Here’s a second offering rescued from the archive. It is, I think, still pertinent. Written in the wake of the Muhammad cartoons hysteria, the piece outlines the dishonesty of cultural equivalence – a belief that is widely held yet rarely stated clearly, and therefore rarely analysed. To the best of my knowledge, the essential point being made here made has yet to be refuted, though it has been ignored. And hence the reposting.
“Presumably, Enlightenment values are fine for Guardian columnists, but wrong for poor women in rural Pakistan. And, given Madeleine Bunting’s recent Hello-style interview with the Islamist cleric Yusuf al-Qaradawi, who insists that disobedient women should be beaten, albeit ‘lightly’, perhaps we can assume she’s prepared to accept similar chastisement, all in the name of the moral relativism she claims to hold so dear?”

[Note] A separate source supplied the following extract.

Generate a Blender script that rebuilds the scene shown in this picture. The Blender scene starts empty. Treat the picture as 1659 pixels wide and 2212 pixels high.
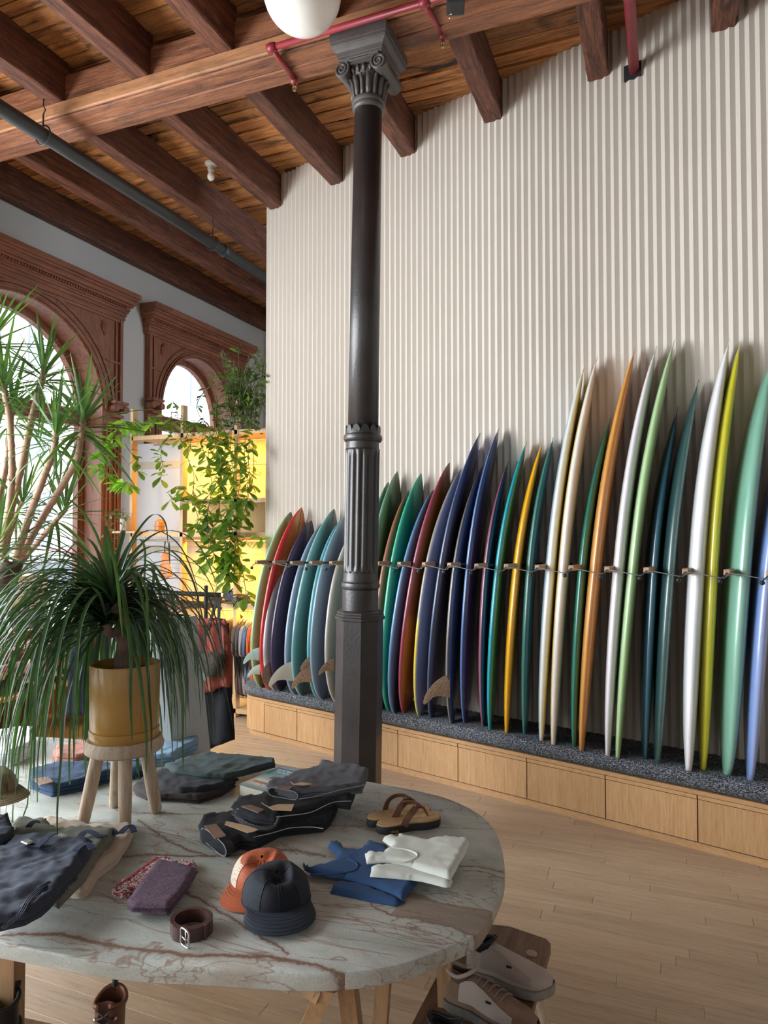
import bpy, bmesh, math, random
from math import sin, cos, pi, radians, sqrt, atan2, exp
from mathutils import Vector, Matrix, noise, geometry
random.seed(11)
R = random.random
def U(a, b): return a + (b - a) * random.random()
SC = bpy.context.scene
COL = SC.collection

# ------------------------------------------------------------------ camera
FPX, CX, CY, EYE = 1500.0, 829.5, 1106.0, 1.8
YAW, PITCH = radians(21.8), radians(1.55)
FW = Vector((-sin(YAW) * cos(PITCH), cos(YAW) * cos(PITCH), sin(PITCH)))
RT = Vector((cos(YAW), sin(YAW), 0))
UPV = RT.cross(FW)
cam_d = bpy.data.cameras.new('camera')
cam = bpy.data.objects.new('camera', cam_d); COL.objects.link(cam)
cam.matrix_world = Matrix(((RT.x, UPV.x, -FW.x, 0), (RT.y, UPV.y, -FW.y, 0), (RT.z, UPV.z, -FW.z, EYE), (0, 0, 0, 1)))
cam_d.sensor_fit = 'VERTICAL'; cam_d.sensor_height = 24.0; cam_d.lens = 24.0 * FPX / 2212.0
cam_d.clip_start = 0.05; cam_d.clip_end = 300
SC.camera = cam

# ------------------------------------------------------------------ world and light
SC.view_settings.view_transform = 'Standard'
SC.view_settings.look = 'None'
SC.view_settings.gamma = 1.0
SC.view_settings.use_curve_mapping = False
SC.view_settings.exposure = 0.0
W = bpy.data.worlds.new('sky'); SC.world = W; W.use_nodes = True
bg = W.node_tree.nodes['Background']
bg.inputs[0].default_value = (0.88, 0.95, 1.0, 1); bg.inputs[1].default_value = 6.0

def area(name, loc, direction, sx, sy, power, col=(1, 1, 1), portal=False, spread=180):
    l = bpy.data.lights.new(name, 'AREA'); l.shape = 'RECTANGLE'; l.size = sx; l.size_y = sy
    l.energy = power; l.color = col; l.spread = radians(spread)
    o = bpy.data.objects.new(name, l); COL.objects.link(o); o.location = loc
    o.rotation_euler = Vector(direction).to_track_quat('-Z', 'Y').to_euler()
    if portal: l.cycles.is_portal = True
    return o
# daylight of the storefront windows: the arched ones seen, and those further along the window wall
area('portal_arch_near', (-6.1, 4.78, 2.3), (1, 0, 0), 3.4, 2.1, 1, portal=True)
area('portal_arch_far', (-6.1, 7.5, 2.3), (1, 0, 0), 3.4, 1.5, 1, portal=True)
area('daylight_side_window', (-5.5, 1.6, 2.4), (1, 0.08, -0.05), 3.6, 2.6, 430, (0.93, 0.97, 1.0))
area('daylight_side_window_near', (-5.5, -1.6, 2.4), (1, 0.25, -0.05), 3.6, 2.6, 230, (0.93, 0.97, 1.0))
area('rear_fill', (-1.2, -4.3, 2.7), (0.05, 1, -0.05), 7.5, 3.6, 42, (1.0, 0.97, 0.93))  # added lamp standing in for light from behind; the rear opening is closed
area('shelf_lamp_right', (-3.72, 5.86, 2.70), (0, 0.25, -1), 0.5, 0.05, 20, (1.0, 0.46, 0.04))
area('shelf_lamp_middle', (-4.4, 5.86, 2.70), (0, 0.25, -1), 0.5, 0.05, 22, (1.0, 0.52, 0.08))
area('shelf_lamp_low', (-4.0, 5.82, 1.70), (0, 0.35, -1), 0.9, 0.05, 17, (1.0, 0.50, 0.07))
area('shelf_lamp_rail', (-3.9, 5.80, 1.06), (0, 0.2, -1), 0.9, 0.05, 16, (1.0, 0.60, 0.12))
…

Last week, during a conversation about the ‘cartoon jihad’ uproar, I used the phrase “emotional incontinence.” This did not go down well. I was promptly told, in no uncertain terms, that I mustn’t “impose” my own cultural values. Apparently, to do so would be a form of “cultural imperialism”, an archaic colonial hangover, and therefore unspeakably evil. I was, apparently, being “arrogantly ethnocentric” in considering Western secular society broadly preferable to a culture in which rioting, murder and genocidal threats can be prompted by the publication of a cartoon.
As the conversation continued, I was informed that to regard one set of cultural values as preferable to another was “racist” and “oppressive.” Indeed, even the attempt to make any such determination was a heinous act. I was further assailed with a list of examples of “Western arrogance, decadence, irreverence, and downright nastiness.” And I was reminded that, above all, I “must respect deeply held beliefs.” When I asked if this respect for deeply held beliefs extended to white supremacists, cannibals and ultra-conservative Republicans, silence ensued.
After this awkward pause, the conversation rumbled on. At some point, I made reference to migration and the marked tendency of families to move from Islamic societies to secular ones, and not the other way round. “This seems rather important,” I suggested. “If you want to evaluate which society is preferred to another by any given group, migration patterns are an obvious yardstick to use. Broadly speaking, people don’t relocate their families to cultures they find wholly inferior to their own.” Alas, this fairly self-evident suggestion did not meet with approval. No rebuttal was forthcoming, but the litany of Western wickedness resumed, more loudly than before.